The main thing missing from all this is competence. Accidents of birth and expensive education may have told the Swire Brigade how to behave but it didn’t teach them to put out fires. The cartoonish Johnson never, ever, looks as if he’s in charge. David Cameron assumed that having got power the little people beyond the castle gates would do what he told them. Sadly for Britain the occasion the people told him to go boil his head was in the 2016 Referendum. It was an unexpected revolt and a fatal one, and not just for Dave.

There may be a revolution but I doubt it. They may dump Johnson, but I doubt that as well. When it all goes belly up it won’t be the power holders or the sycophants’ fault. It will be the EU’s fault, or our fault or the Oiks’ fault. The new Battle for Britain will have been lost on the playing fields of Eton. The mercenaries may die along the way – the Generals will go to the House of Lords.

One thought on “What we have at the moment is Government by Sycophantocracy.

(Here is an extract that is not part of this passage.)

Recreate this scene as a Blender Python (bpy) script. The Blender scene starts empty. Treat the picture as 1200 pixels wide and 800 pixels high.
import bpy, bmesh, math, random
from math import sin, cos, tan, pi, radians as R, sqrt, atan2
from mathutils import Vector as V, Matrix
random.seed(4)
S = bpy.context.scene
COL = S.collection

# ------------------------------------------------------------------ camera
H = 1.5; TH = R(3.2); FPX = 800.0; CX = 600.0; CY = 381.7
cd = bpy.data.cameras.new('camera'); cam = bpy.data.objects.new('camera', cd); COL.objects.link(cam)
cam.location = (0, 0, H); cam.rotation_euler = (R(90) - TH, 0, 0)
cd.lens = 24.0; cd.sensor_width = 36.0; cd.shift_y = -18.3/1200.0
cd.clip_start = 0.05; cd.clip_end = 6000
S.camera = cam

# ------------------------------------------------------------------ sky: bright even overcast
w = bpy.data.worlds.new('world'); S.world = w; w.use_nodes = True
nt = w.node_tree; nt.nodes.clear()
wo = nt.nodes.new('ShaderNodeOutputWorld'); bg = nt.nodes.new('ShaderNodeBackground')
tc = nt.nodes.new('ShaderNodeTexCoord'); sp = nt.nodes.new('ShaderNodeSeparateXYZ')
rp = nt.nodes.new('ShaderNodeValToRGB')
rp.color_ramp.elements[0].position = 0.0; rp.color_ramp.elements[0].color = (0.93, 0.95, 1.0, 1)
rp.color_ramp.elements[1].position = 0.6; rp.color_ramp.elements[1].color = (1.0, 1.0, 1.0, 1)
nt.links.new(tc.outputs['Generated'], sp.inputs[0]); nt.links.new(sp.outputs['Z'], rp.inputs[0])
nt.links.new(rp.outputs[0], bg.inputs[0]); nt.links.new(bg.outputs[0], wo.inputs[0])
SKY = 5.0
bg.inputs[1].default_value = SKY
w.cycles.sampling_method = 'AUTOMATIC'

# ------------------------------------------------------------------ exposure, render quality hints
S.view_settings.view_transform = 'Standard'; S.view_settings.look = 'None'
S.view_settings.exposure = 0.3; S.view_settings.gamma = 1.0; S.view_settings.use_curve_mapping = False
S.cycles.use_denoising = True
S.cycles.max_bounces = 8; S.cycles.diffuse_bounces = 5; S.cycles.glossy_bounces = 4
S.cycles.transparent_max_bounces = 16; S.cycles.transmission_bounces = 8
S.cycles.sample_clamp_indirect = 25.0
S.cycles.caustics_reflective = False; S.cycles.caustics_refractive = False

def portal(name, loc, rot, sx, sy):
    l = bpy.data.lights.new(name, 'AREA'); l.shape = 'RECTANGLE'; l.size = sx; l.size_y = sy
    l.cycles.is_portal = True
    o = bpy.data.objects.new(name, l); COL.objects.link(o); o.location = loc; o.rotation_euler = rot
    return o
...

  1. Don’t you feel a sad sense of irony Paddy that Johnson was put into Downing Street largely by the northern working-class vote? The oiks voting freely for their old Etonian ‘betters’. You couldn’t make it up. Everyone is entitled to assume that loaned vote will be rapidly withdrawn once Brexit is complete. One the pain and realisation of the folly sinks home. In the long term, Johnson and his ilk are doomed.